To see what is in front of one's nose needs a constant struggle.
--- George Orwell

Thursday, January 6, 2022

'A Problem From Hell:' US AID Director Samantha Power's Whiney Self-Pardoning January 6 Cliches

U.S. Agency for International Development (USAID) administrator Samantha Power claimed her agency’s work is “harder today than it was before” the January 6 Capitol riots on the anniversary of the event.

Power characterized the Capitol riots as an attack on democracy and claimed that the lesson of the event was that “democracy must be defended,” according to a letter obtained by Breitbart News.

“A violent mob, consumed by lies and incited by peddlers of conspiracy theories, breached our nation’s Capitol in an attempt to overturn the will of the people and prevent a transfer of power that is a hallmark of our democracy,” Power wrote.
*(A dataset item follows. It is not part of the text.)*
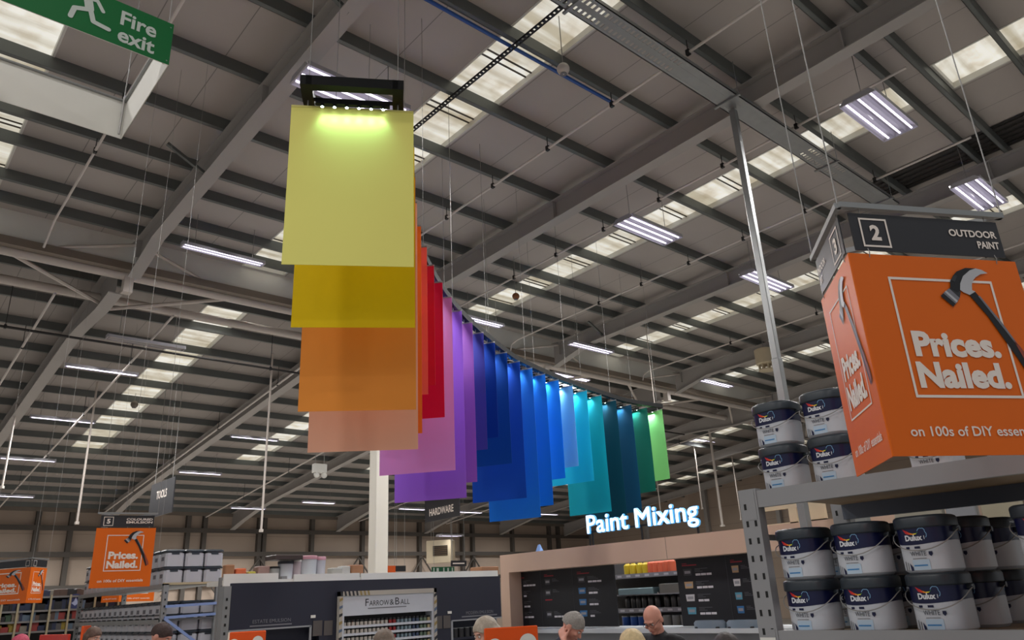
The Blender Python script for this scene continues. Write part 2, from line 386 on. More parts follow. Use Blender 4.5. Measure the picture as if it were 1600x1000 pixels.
for (x, lab) in ((2.6, 'thin pale pipe at the far left under the far roof'), (5.0, 'thin pale pipe crossing left of the far rooflight strip'),
                 (9.0, 'thin pale pipe crossing right of the far rooflight strip'), (13.6, 'thin pale pipe beyond the second far rafter'),
                 (22.0, 'thin pale pipe under the far roof, right of the banners'), (28.0, 'thin pale pipe under the far roof near the gable')):
    pipe('sprinkler_pipe', [(x, 17.2, zf(17.2)-.75), (x, 38, zf(38)-.75)], 0.028, M_cond, lab, 'pipe', 'sprinkler pipes under the far roof', [(x, y, zf(y)-.75, zf(y)-.19) for y in (20.34, 24.75, 29.16, 33.57)])
pipe('water_main', [(0.5, 18.6, zf(18.6)-1.05), (26, 18.6, zf(18.6)-1.05)], 0.03, mat('black steel pipe', (40, 38, 37), 0.5), 'thin black pipe crossing below the first far purlins', 'pipe', None, [(x, 18.6, zf(18.6)-1.05, zf(18.6)-.0) for x in (2, 8, 14)])
# perforated cable tray
root = empty('cable_tray', (5.2, 4.95, 6.98+CZ), 'wide perforated grey cable tray under the roof, passing the galvanised pole', 'cable tray')
b = MB(); L = 9.6; w = .36
b.box(0, L, -w/2, -w/2+.015, 0, .06); b.build('side_rail', M_galv, root)
b = MB(); b.box(0, L, w/2-.015, w/2, 0, .06); b.build('side_rail', M_galv, root)
b = MB(); x = 0
b.box(0, L, -.045, .045, 0, .004); b.box(0, L, -w/2, -w/2+.06, 0, .004); b.box(0, L, w/2-.06, w/2, 0, .004)
while x < L:
    solid = not (x < 2.6 or 6.2 < x < 7.4)
    b.box(x, x+(.085 if solid else .045), -w/2, w/2, 0.001, .003); x += .085
b.build('perforated_base', M_galv, root)
for x in (.6, 3.9, 7.0, 9.2):
    h = MB(); h.tube([(x, -w/2-.02, -.02), (x, -w/2-.02, zn(4.95)-.1-root.location.z)], .006, 5); h.tube([(x, w/2+.02, -.02), (x, w/2+.02, zn(4.95)-.1-root.location.z)], .006, 5)
    h.box(x-.02, x+.02, -w/2-.05, w/2+.05, -.03, -.002); h.build('hanger', M_galv, root)
# dark cable ladder under the second rooflight
root = empty('cable_ladder', (6.02, 4.9, 7.34+CZ), 'narrow dark perforated strip running beneath the bright rooflight behind the banner rail', 'cable ladder')
b = MB(); b.box(-.035, -.027, 0, 4.6, 0, .03); b.box(.027, .035, 0, 4.6, 0, .03)
y = 0
while y < 4.6: b.box(-.035, .035, y, y+.05, 0, .004); y += .08
b.build('strip', mat('dark steel strip', (46, 46, 48), 0.5, 0.3), root)
h = MB()
for y in (.2, 1.42, 2.9, 4.4): h.tube([(0, y, .0), (0, y, zn(4.9+y)-.2-root.location.z)], .006, 5)
h.build('hanger', M_black, root)
pipe('blue_pipe', [(4.2, 6.44, zn(6.3)-.235), (8.2, 6.44, zn(6.3)-.235)], 0.028, mat('blue plastic pipe', (38, 84, 160), 0.4), 'blue pipe clipped under a purlin above the banner rail', 'pipe')
# galvanised service pole
root = empty('service_pole', (9.36, 5.02, 0), 'square galvanised steel pole rising from behind the paint tubs to the cable tray', 'pole')
b = MB(); b.bevbox(-.055, .055, -.055, .055, 0, 4.8, .008); b.build('lower_length', M_galv, root)
b = MB(); b.bevbox(-.048, .048, -.048, .048, 4.8, 6.95+CZ, .008); b.build('upper_length', M_galv, root)
b = MB(); b.bevbox(-.09, .09, -.09, .09, 0, .015, .005); b.build('base_plate', M_galv, root)
# pendant speakers and sensors
def pendant(p, r, top, m, label, cat='speaker', name='pendant_speaker'):
    root = empty(name, p, label, cat)
    MB().sphere((0, 0, 0), r, n=20, m=14).build('globe', m, root, smooth=True)
    MB().lathe([(r*.55, -r*.99), (r*.5, -r*.86), (0.001, -r*.86)], 16).build('grille', mat('speaker grille', (120, 118, 120), 0.6), root)
    b = MB(); b.tube([(0, 0, r*.9), (0, 0, top-p.z)], .007, 5); b.build('cord', M_wire, root)
    return root
p = at_z(880, 108, 6.75); pendant(p, .088, zn(p.y), mat('off white plastic globe', (206, 196, 190), 0.4), 'white ball speaker hanging by the rooflight above the cable tray')
p = at_z(806, 463, 6.5); pendant(p, .085, zn(p.y), mat('brown plastic globe', (150, 92, 50), 0.4), 'small brown ball sounder hanging under the long rooflight in the middle', 'sounder', 'ball_sounder')
p = at_y(210, 632, 24.5); pendant(p, .11, zf(p.y), mat('grey plastic globe', (120, 112, 104), 0.5), 'small grey ball speaker hanging under the far rooflight on the left')

# ================================================================== LIGHT FITTINGS
def batten(name, x, y, z, tubes, L, lit, label, top, rz=0.0, tw=0.085, lamp=1.0, wide=False, tr=.016):
    root = empty(name, (x, y, z), label, 'light fitting', 'fluorescent fittings', rz)
    w = tubes*tw/2+.02
    b = MB()
    b._add([(-L/2, -w, 0.02), (L/2, -w, 0.02), (L/2, -w*.7, .085), (-L/2, -w*.7, .085), (-L/2, w, 0.02), (L/2, w, 0.02), (L/2, w*.7, .085), (-L/2, w*.7, .085)],
           [(0, 1, 2, 3), (5, 4, 7, 6), (3, 2, 6, 7)])
    for k in range(tubes+1):                                  # folded reflector ridges between the tubes
        yy = -w+2*w*k/tubes
        b._add([(-L/2, yy, .0), (L/2, yy, .0), (L/2, min(w, yy+.02), .07), (-L/2, min(w, yy+.02), .07), (L/2, max(-w, yy-.02), .07), (-L/2, max(-w, yy-.02), .07)], [(0, 1, 2, 3), (1, 0, 5, 4)])
    b.build('reflector', M_lampbody, root, recalc=False)
    for s in (-1, 1):
        e = MB(); e._add([(s*L/2, -w, .0), (s*L/2, w, .0), (s*L/2, w*.7, .09), (s*L/2, -w*.7, .09), (s*(L/2+.02), -w, .0), (s*(L/2+.02), w, .0), (s*(L/2+.02), w*.7, .09), (s*(L/2+.02), -w*.7, .09)],
               [(0, 1, 2, 3), (7, 6, 5, 4), (0, 4, 5, 1), (1, 5, 6, 2), (2, 6, 7, 3), (3, 7, 4, 0)]); e.build('end_plate', M_lampbody, root)
    for k in range(tubes):
        yy = -w+2*w*(k+.5)/tubes
        t = MB(); t.tube([(-L/2+.03, yy, .022), (L/2-.03, yy, .022)], tr, 8)
        t.build('tube', M_tubeon if lit else mat('fluorescent tube unlit', (196, 190, 182), 0.3), root, smooth=True)
    if lit:
        Ld = bpy.data.lights.new('tube_light', 'AREA' if wide else 'SPOT'); Ld.color = (1.0, .98, .96)
        if wide: Ld.energy = LAMP*.155; Ld.shape = 'RECTANGLE'; Ld.size = L; Ld.size_y = 2*w
        else: Ld.energy = LAMP*lamp; Ld.spot_size = math.radians(165); Ld.spot_blend = .5; Ld.shadow_soft_size = .55
        lo = bpy.data.objects.new('tube_light', Ld); COL.objects.link(lo); lo.parent = root; lo.location = (0, 0, -.06)
    for s in (-1, 1):
        h = MB(); h.tube([(s*L*.36, 0, .085), (s*L*.36, 0, top-z)], .006, 5); h.build('suspension_wire', M_wire, root)
    return root
def deck(x, y):
    f_ = zn if y < YJ0 else zf
    gl = y < 2.9 or 3.48 < y < YJ0-.1 or YJ1 < y < 31
    return f_(y)+(.10 if gl and any(a < x < c for a, c in STRIPS) and x > 0 else -.002)
def fit_near(p, z, *a, **k):
    q = at_z(p[0], p[1], z); return batten('batten_light', q.x, q.y, q.z, *a, top=deck(q.x, q.y), **k)
fit_near((350, 400), 6.7, tubes=2, L=1.62, lit=True, label='lit twin tube light left of the yellow banners, before the valley')
fit_near((551, 152), 6.7, tubes=3, L=1.6, lit=True, label='lit three tube light seen through the banner rail end frame', tw=.16)
fit_near((1014, 362), 6.7, tubes=3, L=1.55, lit=True, label='lit three tube light hanging in the middle between two rafters', tw=.15)
fit_near((1375, 184), 6.7, tubes=3, L=1.5, lit=True, label='large lit three tube light at top right above the black sign', tw=.17)
fit_near((1531, 306), 6.7, tubes=3, L=1.5, lit=True, label='lit three tube light just above the right end of the black aisle sign', tw=.16)
fit_near((1199, 441), 6.7, tubes=3, L=1.7, lit=True, label='lit light fitting crossed by the galvanised pole', tw=.13)
fit_near((924, 545), 6.7, tubes=2, L=1.7, lit=True, label='lit twin tube light above the azure banners at the valley', tw=.12)
fit_near((1120, 600), 6.7, tubes=2, L=1.75, lit=True, label='lit twin tube light right of the banner tops, left of the cream fan', tw=.12)
fit_near((754, 504), 6.7, tubes=2, L=1.3, lit=True, label='lit light fitting peeping out above the violet banner tops', tw=.1)
for x, y in ((-2.2, 3.5), (-2.2, 8.2), (-2.2, -2.5), (-7.5, -2.5), (-7.5, 3.5), (-7.5, 8.2), (4.1, -2.5)):  # unseen fittings added to light the near tubs, sign and banners
    o = batten('batten_light', x, y, 6.7+CZ, 3, 1.5, True, 'unseen three tube light added over the aisles to brighten the near goods', zn(y)-.002, tw=.16, wide=True)
    o['group'] = 'added fluorescent fittings outside the frame'
def fit_far(p, y, *a, **k):
    q = at_y(p[0], p[1], y); return batten('batten_light', q.x, q.y, q.z, *a, top=deck(q.x, q.y), **k)
far = [((229, 538), 18.3, False, 2, 'unlit light fitting crossing the top of the far rooflight on the left'),
       ((160, 580), 21.0, True, 1, 'lit single tube light left of the far rooflight, second from the valley'),
       ((99, 657), 25.5, True, 1, 'lit single tube light below left of the far rooflight'),
       ((44, 719), 29.5, True, 1, 'lit single tube light at the left edge, above the far left sign'),
       ((398, 686), 25.8, True, 1, 'lit single tube light left of the peach banner bottom'),
       ((313, 740), 30.0, True, 1, 'lit single tube light above the black tools sign'),
       ((373, 465), 17.6, True, 1, 'lit light fitting lying along the valley tube left of the yellow banner'),
       ((498, 786), 33.0, True, 2, 'lit light fitting left of the white column'),
       ((644, 796), 34.5, True, 2, 'lit light fitting between the white column and the hardware sign'),
       ((735, 801), 34.8, True, 2, 'lit light fitting just right of the hardware sign'),
       ((856, 804), 34.8, True, 2, 'lit light fitting under the bright blue banner bottoms'),
       ((1100, 689), 21.5, True, 2, 'lit light fitting beside the thick grey rod, right of the green banner'),
       ((1090, 720), 25.0, True, 2, 'lit light fitting right of the green banner bottom corner'),
       ((1085, 766), 30.0, True, 2, 'lit light fitting low above the lit lettering'),
       ((1183, 733), 25.6, True, 2, 'lit light fitting partly hidden by the left paint tubs'),
       ((15, 776), 34.5, True, 1, 'lit single tube light low at the left edge'),
       ((388, 795), 34.5, True, 1, 'lit single tube light low between the tools sign and the white column'),
       ((892, 590), 17.2, True, 2, 'small lit fitting glimpsed between the valley tube and the banner rail')]
for p, y, lit, tb, lab in far:
    fit_far(p, y, tubes=tb, L=1.7 if y < 28 else 1.6, lit=lit, label=lab, tw=.1, tr=.034 if lit else .02)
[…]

Power said those involved in the riots did “grievous harm” to “confidence in the strength of American democracy.” She further claimed the event caused damage to the country’s global standing among other nations and the “importance of nonviolent political transitions.”

She emphasized the impact January 6 had on America’s global standing once more, claiming, “We have since seen autocrats wield the events of January 6 to diminish America’s leadership and delegitimize our efforts to support global democracy.”

As head of USAID, Power is one of America’s representatives on the world stage. Her duties include monitoring the United States’ response to “conflict and humanitarian crises; and democratic backsliding.”

Power is a longtime diplomat who previously represented America internationally while serving as U.S. Permanent Representative to the United Nations during the Obama-Biden administration.

Powers’ views on January 6 mirror her former boss, former President Barack Obama. Obama claimed, “our democracy is at greater risk today than it was back then,” on the event’s anniversary.

Power similarly alleged that the events of January 6 made her job at USAID more challenging than it would otherwise be.

“There is no question that our work at USAID to promote democratic processes and ideals is harder today than it was before the insurrection,” she wrote.

Power described democracy as an “ongoing journey,” then posited that the United States’ “divisions and setbacks” are good reasons for the country to address alleged domestic threats to democracy.

Our own nation’s divisions and setbacks should encourage us to both confront the urgent threats to democracy at home and to approach others on the journey with humility. But we should never doubt the virtue of our pursuit.

She commended Congress for certifying the 2020 election results following the breach of the Capitol. Power concluded her letter by claiming the lesson January 6 teaches us is “that democracy must be defended.”